● Task to carry out
Please output exactly the lines of the material from the first through the line containing "g.add(vs, fs, 'road');", and nothing more.

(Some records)
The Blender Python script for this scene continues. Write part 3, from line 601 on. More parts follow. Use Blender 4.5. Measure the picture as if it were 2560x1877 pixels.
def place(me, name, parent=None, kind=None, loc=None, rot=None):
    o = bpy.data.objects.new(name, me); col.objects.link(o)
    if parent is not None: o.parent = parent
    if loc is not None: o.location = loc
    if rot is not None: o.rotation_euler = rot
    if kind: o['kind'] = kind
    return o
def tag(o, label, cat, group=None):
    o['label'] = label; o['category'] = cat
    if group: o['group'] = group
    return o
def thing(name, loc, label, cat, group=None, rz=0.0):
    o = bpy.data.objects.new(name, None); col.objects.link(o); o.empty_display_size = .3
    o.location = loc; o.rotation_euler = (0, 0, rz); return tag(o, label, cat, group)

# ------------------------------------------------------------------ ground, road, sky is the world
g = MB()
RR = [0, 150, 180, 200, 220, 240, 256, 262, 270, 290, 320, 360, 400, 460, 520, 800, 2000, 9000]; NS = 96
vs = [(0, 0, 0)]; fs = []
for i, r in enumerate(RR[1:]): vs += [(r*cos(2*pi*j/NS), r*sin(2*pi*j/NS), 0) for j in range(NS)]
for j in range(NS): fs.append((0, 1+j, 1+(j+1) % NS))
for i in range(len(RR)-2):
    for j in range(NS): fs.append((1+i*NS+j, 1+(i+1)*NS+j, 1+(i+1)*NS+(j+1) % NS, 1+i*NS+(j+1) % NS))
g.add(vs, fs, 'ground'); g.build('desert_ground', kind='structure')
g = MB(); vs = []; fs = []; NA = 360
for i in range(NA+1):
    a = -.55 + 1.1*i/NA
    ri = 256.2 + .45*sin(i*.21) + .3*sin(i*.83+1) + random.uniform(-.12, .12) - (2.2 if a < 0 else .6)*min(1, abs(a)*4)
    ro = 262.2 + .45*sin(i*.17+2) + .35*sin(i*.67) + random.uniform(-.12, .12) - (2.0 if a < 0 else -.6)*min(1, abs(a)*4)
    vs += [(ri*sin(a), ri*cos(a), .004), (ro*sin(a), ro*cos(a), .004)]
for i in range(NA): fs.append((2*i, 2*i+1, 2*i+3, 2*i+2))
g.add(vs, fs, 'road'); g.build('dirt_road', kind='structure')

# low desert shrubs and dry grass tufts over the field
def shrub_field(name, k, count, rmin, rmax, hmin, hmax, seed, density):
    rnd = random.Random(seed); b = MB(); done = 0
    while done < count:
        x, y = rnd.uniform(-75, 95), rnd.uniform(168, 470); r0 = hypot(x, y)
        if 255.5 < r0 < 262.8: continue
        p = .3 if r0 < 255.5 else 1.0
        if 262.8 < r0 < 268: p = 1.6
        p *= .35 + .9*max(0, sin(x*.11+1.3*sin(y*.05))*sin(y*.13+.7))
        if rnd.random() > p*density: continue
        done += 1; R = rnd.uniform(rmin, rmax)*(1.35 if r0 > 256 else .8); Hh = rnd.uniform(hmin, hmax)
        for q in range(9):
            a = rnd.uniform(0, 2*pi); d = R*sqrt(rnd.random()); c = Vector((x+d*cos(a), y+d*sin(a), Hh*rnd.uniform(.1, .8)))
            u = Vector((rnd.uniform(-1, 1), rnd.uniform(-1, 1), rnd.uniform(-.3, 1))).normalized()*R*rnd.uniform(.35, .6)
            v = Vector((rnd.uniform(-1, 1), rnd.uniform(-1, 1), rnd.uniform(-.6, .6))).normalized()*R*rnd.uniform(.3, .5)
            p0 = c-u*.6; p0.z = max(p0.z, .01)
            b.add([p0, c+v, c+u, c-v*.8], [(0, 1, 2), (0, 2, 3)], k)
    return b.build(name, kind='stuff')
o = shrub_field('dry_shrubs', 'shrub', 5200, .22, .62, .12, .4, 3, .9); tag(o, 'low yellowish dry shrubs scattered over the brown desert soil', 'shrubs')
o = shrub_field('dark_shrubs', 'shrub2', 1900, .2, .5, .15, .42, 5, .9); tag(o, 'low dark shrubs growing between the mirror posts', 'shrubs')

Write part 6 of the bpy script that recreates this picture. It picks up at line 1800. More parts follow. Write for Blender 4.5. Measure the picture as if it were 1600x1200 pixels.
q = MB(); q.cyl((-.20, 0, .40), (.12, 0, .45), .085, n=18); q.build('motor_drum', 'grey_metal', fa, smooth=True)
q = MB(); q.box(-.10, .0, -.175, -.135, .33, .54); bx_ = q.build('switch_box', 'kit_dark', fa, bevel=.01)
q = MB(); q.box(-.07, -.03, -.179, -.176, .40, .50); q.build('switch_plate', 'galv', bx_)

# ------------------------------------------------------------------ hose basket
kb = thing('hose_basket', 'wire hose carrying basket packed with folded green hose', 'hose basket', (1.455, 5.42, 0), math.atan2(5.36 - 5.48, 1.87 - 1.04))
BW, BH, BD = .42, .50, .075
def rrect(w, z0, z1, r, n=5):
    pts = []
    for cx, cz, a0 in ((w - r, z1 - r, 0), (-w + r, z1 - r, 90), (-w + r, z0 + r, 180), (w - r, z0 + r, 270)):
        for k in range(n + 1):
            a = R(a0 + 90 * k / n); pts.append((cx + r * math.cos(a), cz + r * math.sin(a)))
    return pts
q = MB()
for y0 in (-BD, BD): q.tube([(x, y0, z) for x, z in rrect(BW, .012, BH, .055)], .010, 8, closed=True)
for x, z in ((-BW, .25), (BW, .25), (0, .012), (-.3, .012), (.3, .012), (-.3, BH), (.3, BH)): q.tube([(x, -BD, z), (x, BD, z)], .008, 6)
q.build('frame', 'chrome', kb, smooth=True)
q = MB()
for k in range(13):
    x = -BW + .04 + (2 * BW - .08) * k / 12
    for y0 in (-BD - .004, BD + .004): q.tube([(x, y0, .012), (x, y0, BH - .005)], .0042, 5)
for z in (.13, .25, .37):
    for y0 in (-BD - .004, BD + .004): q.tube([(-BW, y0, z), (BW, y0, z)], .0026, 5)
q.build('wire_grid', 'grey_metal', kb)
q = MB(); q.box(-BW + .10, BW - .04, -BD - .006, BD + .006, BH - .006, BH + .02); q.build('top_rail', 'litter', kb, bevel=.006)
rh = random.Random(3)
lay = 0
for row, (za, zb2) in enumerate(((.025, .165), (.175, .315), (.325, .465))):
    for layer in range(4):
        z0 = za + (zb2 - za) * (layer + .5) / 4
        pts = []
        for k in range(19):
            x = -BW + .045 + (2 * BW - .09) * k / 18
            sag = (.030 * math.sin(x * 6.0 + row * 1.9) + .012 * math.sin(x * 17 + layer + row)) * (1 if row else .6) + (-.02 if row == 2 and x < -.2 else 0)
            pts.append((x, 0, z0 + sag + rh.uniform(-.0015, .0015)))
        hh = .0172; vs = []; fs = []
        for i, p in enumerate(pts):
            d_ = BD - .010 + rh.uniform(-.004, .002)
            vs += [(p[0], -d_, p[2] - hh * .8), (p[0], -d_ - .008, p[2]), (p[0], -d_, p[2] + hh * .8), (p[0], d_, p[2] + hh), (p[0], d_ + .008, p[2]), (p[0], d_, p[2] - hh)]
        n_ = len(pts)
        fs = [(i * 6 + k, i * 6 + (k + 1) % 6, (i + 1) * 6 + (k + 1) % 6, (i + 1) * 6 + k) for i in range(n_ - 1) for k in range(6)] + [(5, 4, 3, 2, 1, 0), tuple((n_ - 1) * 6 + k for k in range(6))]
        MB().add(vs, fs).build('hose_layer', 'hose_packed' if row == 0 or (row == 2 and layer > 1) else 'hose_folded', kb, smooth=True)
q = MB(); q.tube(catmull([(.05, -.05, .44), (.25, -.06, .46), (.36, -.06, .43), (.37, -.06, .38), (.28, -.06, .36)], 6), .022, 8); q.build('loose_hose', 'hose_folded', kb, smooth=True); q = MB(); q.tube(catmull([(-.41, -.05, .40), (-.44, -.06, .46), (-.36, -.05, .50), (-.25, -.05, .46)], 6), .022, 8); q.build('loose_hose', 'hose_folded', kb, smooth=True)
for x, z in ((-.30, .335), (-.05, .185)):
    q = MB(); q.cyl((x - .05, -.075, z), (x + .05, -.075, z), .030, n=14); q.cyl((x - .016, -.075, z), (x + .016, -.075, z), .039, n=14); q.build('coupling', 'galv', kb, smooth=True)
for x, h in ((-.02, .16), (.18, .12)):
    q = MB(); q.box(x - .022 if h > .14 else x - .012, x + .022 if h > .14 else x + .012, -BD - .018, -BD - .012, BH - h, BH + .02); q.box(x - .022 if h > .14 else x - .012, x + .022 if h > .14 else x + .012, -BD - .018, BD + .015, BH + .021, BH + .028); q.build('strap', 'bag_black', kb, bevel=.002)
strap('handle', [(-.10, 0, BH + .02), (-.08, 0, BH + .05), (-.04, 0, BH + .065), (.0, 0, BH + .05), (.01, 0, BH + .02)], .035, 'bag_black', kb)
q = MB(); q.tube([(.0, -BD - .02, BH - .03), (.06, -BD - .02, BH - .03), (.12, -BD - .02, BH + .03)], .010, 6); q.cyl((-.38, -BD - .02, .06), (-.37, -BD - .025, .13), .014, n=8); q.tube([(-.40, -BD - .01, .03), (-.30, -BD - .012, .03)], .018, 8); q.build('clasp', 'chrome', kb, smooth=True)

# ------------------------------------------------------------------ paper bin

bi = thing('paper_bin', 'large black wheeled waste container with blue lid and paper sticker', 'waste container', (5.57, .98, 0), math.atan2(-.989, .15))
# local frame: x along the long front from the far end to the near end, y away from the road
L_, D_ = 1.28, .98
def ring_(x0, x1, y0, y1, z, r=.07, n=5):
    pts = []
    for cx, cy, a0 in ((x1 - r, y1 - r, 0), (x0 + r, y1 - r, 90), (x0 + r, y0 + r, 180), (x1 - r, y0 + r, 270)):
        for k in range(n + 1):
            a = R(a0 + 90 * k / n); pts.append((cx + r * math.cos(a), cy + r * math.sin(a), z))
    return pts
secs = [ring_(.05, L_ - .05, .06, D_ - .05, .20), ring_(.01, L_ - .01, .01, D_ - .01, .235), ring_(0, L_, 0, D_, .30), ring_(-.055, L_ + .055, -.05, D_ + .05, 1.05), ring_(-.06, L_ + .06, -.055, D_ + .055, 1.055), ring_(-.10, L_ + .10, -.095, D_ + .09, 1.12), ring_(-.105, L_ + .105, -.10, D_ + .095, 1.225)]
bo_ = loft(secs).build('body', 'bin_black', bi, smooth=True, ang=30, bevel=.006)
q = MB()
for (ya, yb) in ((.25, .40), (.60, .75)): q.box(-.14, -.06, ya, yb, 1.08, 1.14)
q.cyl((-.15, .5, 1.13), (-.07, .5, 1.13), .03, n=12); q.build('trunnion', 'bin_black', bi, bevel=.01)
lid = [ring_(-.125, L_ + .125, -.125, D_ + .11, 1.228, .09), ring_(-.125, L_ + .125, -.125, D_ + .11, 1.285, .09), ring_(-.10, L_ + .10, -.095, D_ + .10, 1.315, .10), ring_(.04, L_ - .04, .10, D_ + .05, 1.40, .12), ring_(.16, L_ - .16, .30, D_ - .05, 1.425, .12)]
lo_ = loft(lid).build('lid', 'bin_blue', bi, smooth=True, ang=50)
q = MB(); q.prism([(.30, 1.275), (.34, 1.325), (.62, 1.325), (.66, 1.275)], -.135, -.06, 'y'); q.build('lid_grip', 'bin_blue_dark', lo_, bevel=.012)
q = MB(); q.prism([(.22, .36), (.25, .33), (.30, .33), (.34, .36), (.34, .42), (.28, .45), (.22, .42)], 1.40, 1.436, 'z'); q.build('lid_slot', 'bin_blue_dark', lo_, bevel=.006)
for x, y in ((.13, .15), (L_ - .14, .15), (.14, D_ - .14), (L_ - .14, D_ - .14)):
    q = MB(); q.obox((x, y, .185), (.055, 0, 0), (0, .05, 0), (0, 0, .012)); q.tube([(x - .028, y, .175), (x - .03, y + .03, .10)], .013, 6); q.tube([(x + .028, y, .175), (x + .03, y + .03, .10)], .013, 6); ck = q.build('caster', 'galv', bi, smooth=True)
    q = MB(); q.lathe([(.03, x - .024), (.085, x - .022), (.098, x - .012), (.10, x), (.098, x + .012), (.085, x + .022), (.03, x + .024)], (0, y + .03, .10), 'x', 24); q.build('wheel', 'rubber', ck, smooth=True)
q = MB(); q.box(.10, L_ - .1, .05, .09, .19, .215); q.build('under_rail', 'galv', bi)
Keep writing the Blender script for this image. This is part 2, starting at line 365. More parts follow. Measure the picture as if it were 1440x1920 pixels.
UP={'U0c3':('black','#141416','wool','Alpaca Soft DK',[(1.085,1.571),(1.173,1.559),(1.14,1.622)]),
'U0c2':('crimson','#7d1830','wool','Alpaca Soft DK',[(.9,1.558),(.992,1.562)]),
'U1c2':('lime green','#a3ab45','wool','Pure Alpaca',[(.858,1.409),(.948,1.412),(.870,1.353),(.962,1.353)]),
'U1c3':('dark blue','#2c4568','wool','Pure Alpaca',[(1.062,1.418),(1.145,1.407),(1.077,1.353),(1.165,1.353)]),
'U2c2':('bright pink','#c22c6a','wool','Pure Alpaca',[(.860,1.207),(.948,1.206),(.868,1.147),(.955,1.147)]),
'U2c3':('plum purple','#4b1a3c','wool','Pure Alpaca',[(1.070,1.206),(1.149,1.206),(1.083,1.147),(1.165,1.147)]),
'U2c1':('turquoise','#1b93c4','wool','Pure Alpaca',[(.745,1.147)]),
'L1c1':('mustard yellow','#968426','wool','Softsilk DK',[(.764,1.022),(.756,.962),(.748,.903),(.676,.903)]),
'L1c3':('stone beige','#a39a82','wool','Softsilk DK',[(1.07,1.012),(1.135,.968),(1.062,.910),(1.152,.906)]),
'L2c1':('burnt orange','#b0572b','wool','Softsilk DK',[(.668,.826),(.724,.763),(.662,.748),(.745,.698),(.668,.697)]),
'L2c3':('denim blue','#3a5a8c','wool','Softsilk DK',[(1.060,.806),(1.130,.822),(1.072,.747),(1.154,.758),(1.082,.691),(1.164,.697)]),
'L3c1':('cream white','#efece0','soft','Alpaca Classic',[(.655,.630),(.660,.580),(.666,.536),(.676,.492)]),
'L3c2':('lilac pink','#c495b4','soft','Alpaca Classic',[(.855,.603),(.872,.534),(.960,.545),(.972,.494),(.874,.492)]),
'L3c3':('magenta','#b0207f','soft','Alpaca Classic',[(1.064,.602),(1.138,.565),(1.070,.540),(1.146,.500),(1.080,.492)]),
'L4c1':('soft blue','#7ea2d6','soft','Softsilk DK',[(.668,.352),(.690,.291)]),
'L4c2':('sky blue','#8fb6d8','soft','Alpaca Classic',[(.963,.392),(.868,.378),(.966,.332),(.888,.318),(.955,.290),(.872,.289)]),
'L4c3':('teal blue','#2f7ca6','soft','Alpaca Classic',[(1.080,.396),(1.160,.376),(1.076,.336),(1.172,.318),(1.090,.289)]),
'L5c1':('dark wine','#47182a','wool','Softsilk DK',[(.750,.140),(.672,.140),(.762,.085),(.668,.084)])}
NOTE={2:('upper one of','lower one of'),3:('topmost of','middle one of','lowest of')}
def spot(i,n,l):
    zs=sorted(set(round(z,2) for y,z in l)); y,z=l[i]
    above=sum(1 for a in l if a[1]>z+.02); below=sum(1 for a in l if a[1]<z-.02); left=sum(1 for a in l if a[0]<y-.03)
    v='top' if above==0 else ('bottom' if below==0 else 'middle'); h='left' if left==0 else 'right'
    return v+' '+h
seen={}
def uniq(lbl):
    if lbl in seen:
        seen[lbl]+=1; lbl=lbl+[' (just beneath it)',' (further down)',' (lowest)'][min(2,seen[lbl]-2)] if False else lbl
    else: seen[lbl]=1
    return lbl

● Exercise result
The Blender Python script for this scene continues. Write part 3, from line 601 on. More parts follow. Use Blender 4.5. Measure the picture as if it were 2560x1877 pixels.
def place(me, name, parent=None, kind=None, loc=None, rot=None):
    o = bpy.data.objects.new(name, me); col.objects.link(o)
    if parent is not None: o.parent = parent
    if loc is not None: o.location = loc
    if rot is not None: o.rotation_euler = rot
    if kind: o['kind'] = kind
    return o
def tag(o, label, cat, group=None):
    o['label'] = label; o['category'] = cat
    if group: o['group'] = group
    return o
def thing(name, loc, label, cat, group=None, rz=0.0):
    o = bpy.data.objects.new(name, None); col.objects.link(o); o.empty_display_size = .3
    o.location = loc; o.rotation_euler = (0, 0, rz); return tag(o, label, cat, group)

# ------------------------------------------------------------------ ground, road, sky is the world
g = MB()
RR = [0, 150, 180, 200, 220, 240, 256, 262, 270, 290, 320, 360, 400, 460, 520, 800, 2000, 9000]; NS = 96
vs = [(0, 0, 0)]; fs = []
for i, r in enumerate(RR[1:]): vs += [(r*cos(2*pi*j/NS), r*sin(2*pi*j/NS), 0) for j in range(NS)]
for j in range(NS): fs.append((0, 1+j, 1+(j+1) % NS))
for i in range(len(RR)-2):
    for j in range(NS): fs.append((1+i*NS+j, 1+(i+1)*NS+j, 1+(i+1)*NS+(j+1) % NS, 1+i*NS+(j+1) % NS))
g.add(vs, fs, 'ground'); g.build('desert_ground', kind='structure')
g = MB(); vs = []; fs = []; NA = 360
for i in range(NA+1):
    a = -.55 + 1.1*i/NA
    ri = 256.2 + .45*sin(i*.21) + .3*sin(i*.83+1) + random.uniform(-.12, .12) - (2.2 if a < 0 else .6)*min(1, abs(a)*4)
    ro = 262.2 + .45*sin(i*.17+2) + .35*sin(i*.67) + random.uniform(-.12, .12) - (2.0 if a < 0 else -.6)*min(1, abs(a)*4)
    vs += [(ri*sin(a), ri*cos(a), .004), (ro*sin(a), ro*cos(a), .004)]
for i in range(NA): fs.append((2*i, 2*i+1, 2*i+3, 2*i+2))
g.add(vs, fs, 'road'); g.build('dirt_road', kind='structure')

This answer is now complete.